A look at 2012 — in graphs


If you like to look at graphs, check out the Wonkblog’s recent post at the Washington Post: 2012: The Year in Graphs.

There are all sorts of interesting elements to the graphs, which were chosen by guest contributors.

Calculated Risk displays one that shows how housing and contraction by state and local governments will likely cease being a drag on GDP in 2013.

There’s a graph showing the long decline — beginning before the 2007 recession — of the decline in inflation-adjusted wages for middle income workers.

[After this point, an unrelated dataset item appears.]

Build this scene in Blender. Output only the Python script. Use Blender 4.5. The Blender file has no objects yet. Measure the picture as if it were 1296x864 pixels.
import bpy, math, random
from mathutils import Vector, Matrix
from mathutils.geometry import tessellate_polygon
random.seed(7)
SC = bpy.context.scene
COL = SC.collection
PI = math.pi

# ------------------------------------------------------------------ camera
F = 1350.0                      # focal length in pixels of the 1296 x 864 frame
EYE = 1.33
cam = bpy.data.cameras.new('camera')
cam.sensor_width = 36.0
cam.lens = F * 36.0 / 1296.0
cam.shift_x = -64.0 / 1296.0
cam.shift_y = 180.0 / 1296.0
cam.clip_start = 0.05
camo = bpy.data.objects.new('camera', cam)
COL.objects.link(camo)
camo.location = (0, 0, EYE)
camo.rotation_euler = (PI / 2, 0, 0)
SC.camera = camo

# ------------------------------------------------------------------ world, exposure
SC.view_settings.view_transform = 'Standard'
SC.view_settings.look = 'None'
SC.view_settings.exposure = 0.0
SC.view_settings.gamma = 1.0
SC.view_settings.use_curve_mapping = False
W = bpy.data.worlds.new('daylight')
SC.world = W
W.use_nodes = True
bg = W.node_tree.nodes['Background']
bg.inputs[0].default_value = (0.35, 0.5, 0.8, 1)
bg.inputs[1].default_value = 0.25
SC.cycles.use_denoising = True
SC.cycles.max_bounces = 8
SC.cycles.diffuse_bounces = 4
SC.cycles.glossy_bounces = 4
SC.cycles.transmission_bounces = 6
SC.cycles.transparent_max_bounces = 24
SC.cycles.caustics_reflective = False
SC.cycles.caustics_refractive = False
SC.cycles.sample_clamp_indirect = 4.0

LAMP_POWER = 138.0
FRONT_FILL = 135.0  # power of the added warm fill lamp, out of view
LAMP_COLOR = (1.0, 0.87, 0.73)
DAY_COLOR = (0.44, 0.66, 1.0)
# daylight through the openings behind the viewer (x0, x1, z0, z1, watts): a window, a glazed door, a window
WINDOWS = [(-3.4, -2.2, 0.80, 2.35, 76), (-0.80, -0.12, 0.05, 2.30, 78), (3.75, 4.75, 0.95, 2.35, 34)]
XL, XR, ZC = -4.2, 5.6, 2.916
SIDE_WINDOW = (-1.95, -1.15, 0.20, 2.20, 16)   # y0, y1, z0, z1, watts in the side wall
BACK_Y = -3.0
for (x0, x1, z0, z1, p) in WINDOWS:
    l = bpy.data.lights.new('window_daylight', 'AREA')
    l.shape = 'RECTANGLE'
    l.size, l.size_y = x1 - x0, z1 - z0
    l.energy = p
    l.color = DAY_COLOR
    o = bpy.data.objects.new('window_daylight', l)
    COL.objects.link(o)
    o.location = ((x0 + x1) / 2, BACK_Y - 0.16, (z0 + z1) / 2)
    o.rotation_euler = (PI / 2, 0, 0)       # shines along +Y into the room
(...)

Sheila Bair, former chair of the FDIC, contributes a graph showing the growing debt to income ratio for earners in the bottom 95 percent.

And there’s this graph, from the Center on Budget and Policy Priorities, which shows how policies and circumstances in the 21st century have swelled the federal deficit:

CBPPdeficit

We engaged in wars we didn’t pay for. The Bush tax cuts, the first of which came at a time when the federal budget showed surpluses, left the government hopelessly in the red. The recession exacted a huge toll — cutting tax revenues and forcing greater expenditures on safety net programs.

And Obama’s stimulus package (and the Troubled Asset Relief Fund begun under Bush) cost us, but only temporarily. Without those efforts, we would have certainly seen the economic downturn take an even bigger bite.

This is a key reason going over the so-called fiscal cliff is not such a terrible idea. We had a balanced budgets at the end of the Clinton years. Just rolling back to those policies will go a long way toward righting the ship.

Of course, we don’t need to go through that much austerity that quickly.